My skating coach had the patience of a saint and the drilling routine of a military commander. Over and over again, I’d repeat the same awkward little move until it didn’t feel so awkward anymore. And then I had an ah-ha moment – isn’t this what I tell my students to do every day?
As a language teacher, I used to believe that once a student “got it,” we could move on. That a correctly formed sentence meant true understanding. But skating showed me the truth: just because I managed to stay upright once didn’t mean I could do it again. Mastery requires drilling. Repetition. Sweat. (And occasionally, tears).
Since then, I’ve become both softer and stricter in the classroom. Softer, because I now understand how terrifying it is to be the beginner, the adult wobbling while everyone else seems to glide effortlessly. And stricter, because I now know, from personal (and painfully literal) experience, that there really is no free lunch in learning. Whether it’s skating or speaking English, progress demands consistency, courage, and practice, lots of it.

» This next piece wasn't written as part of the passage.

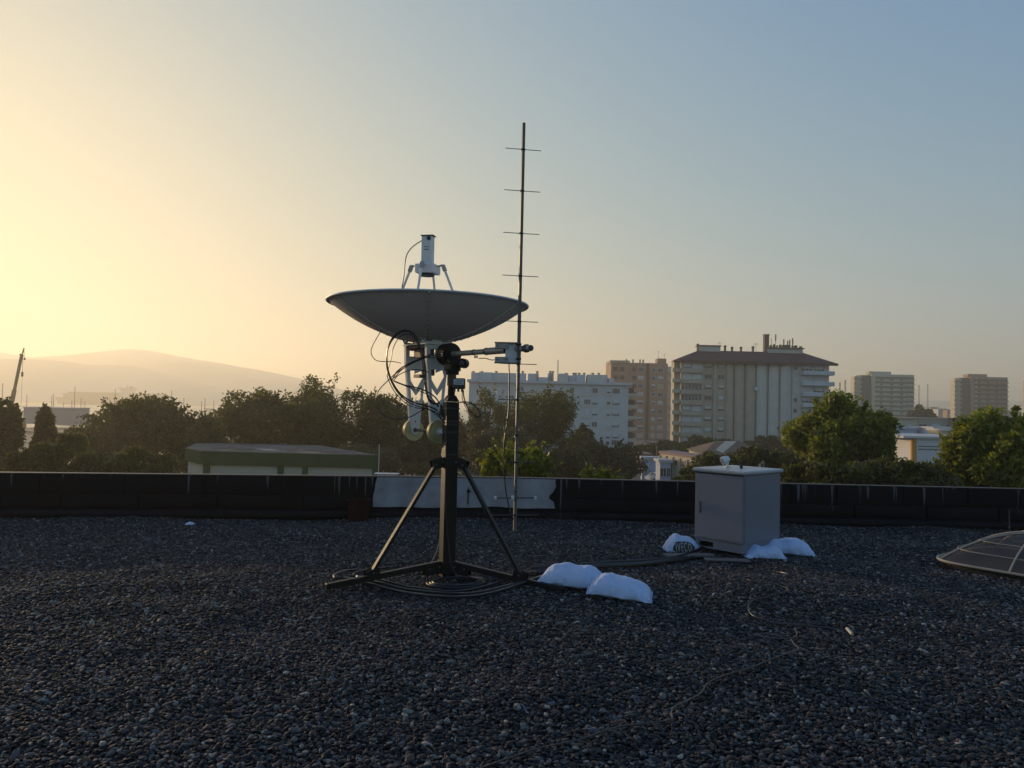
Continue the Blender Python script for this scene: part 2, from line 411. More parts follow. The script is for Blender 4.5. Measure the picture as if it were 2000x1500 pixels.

Now, I tell my students about my skating saga. They love picturing their teacher in a helmet, arms flailing, wobbling across the ice like a confused flamingo. But I also tell them this: learning isn’t supposed to be glamorous. It’s supposed to be awkward, honest, a little ridiculous—and worth every bruise.
So if you see a woman on the rink, skating like her joints were installed backwards but with a huge smile on her face—that’s me. Living my childhood dream, straight from the SBT archives, and teaching better because of it.